I'm not trying to be Bay Area-centric but there's a bunch of art happenings this weekend so I just had to spread a little news. (Forgive me, dear non-Bay Area blog friends, I promise you are not forgotten!)

  1. The San Francisco International Film Festival opened last night and my sweetie did a video installation of clouds in the lobby so we were given two free tickets to the swanky opening event. As of last night, the Festival is now officially open and running for the next 2 weeks and it's certainly worth a peek.
  2. ODC is presenting a dance festival over at the beloved Theater Artaud. (If you've never been to Theater Artaud, it's worth the ticket just to walk around that dreamy space and contemplate the huge wall of former-factory windows.) My sweetie's collaborator, Sara Shelton Mann, is being presented next weekend as part of this festival and her work is smart and surprising and subtle and I love it for all these reasons and more. (And, for those of you who know my dearest D personally, next weekend he's performing in Sara's piece, Inspirare, after many years behind the scenes as a designer/ producer/ director. So that's certainly an incentive for me to attend and maybe it's an incentive for you too.)
  3. There's an Artifact poetry reading at the Oakland Art Gallery on Saturday night featuring Rae Armantrout, Alli Warren, and C.S. Giscombe and it promises to be good. Not to mention, with Artifact in this new reading space you simultaneously get to check out the art gallery while you're listening to poetry so that makes it doubly good.
  4. My friend Elizabeth Andersen has an opening reception for her painting exhibit at Luka's on Grand Ave in Oakland on Sunday. (Liz was a poetry cohort of mine in grad school and it's always wonderful to watch someone move from one artistic discipline to another.)
  5. There's also a new InkBoat show, c(H)ord, at Yerba Buena Center for the Arts and we have tickets for tonight so that's promising if you're at all interested in experimental dance or Butoh.

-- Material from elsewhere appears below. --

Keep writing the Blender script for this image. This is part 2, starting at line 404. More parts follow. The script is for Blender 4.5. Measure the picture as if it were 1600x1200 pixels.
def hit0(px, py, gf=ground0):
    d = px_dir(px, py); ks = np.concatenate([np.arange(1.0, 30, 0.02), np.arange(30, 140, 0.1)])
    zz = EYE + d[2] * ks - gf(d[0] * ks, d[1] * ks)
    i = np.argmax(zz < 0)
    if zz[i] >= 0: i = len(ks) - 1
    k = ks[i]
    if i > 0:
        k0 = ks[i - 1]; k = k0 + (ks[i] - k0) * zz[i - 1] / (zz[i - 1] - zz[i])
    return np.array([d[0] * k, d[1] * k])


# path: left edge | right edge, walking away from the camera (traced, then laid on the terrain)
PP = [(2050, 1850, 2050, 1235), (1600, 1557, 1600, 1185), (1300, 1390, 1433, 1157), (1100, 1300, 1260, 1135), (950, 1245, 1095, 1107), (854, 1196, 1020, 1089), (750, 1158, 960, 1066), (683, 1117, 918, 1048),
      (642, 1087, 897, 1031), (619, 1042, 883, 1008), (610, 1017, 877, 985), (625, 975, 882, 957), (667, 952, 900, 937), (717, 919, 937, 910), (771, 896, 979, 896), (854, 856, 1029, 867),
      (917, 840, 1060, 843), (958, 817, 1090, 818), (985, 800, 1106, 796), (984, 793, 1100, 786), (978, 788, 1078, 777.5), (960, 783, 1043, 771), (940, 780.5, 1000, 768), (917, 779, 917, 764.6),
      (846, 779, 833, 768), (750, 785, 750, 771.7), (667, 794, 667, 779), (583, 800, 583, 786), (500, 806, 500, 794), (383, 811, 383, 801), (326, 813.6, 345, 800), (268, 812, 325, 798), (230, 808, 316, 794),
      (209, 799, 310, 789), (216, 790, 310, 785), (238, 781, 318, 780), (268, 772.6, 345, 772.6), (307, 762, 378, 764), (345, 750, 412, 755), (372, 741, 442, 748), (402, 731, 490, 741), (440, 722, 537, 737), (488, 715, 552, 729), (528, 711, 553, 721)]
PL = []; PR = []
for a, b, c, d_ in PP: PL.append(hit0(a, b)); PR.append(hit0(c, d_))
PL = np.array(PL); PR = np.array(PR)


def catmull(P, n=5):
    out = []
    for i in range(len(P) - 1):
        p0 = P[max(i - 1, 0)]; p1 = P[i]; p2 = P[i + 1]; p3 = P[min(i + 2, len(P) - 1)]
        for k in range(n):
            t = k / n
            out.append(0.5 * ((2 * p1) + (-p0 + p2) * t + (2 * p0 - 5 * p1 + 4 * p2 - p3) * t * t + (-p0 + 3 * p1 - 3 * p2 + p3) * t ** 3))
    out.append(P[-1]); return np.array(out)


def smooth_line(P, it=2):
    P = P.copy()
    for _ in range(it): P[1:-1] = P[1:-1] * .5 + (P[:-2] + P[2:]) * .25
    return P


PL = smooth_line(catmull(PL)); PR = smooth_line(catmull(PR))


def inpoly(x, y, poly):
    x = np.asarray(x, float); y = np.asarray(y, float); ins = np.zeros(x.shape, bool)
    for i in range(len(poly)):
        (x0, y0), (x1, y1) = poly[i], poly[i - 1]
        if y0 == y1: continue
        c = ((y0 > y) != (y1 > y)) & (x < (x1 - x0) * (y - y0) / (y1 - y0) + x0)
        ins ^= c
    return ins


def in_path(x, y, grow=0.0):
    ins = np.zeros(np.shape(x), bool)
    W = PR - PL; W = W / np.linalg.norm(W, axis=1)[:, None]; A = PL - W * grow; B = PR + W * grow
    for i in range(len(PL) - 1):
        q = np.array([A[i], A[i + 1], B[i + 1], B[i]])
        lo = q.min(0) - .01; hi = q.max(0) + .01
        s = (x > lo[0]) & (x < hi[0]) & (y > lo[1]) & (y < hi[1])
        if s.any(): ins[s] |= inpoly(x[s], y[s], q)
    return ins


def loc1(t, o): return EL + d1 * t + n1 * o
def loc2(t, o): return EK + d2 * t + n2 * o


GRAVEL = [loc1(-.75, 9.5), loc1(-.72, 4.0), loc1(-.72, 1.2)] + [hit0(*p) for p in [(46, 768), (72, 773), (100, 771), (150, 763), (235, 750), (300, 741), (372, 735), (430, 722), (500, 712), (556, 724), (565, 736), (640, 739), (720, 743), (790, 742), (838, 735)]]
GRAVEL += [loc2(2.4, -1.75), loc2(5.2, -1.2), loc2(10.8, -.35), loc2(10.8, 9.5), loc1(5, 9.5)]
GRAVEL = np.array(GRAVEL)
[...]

  6. Lastly, on a slightly separate note, if you haven't been to the Grand Lake Farmer's Market on a Saturday morning then you should schedule that in for tomorrow, for certain. It's a great Oakland farmer's market with booth upon booth of local and organic produce, a strip of craft booths which are absolutely adorable, live music near the hot food tents, and there's even some fun blow-up structures for kids to play on. Last weekend there was also a mini petting zoo complete with rabbits, chickens, and miniature horses! Whatever you do this weekend, Happy Friday dear friends!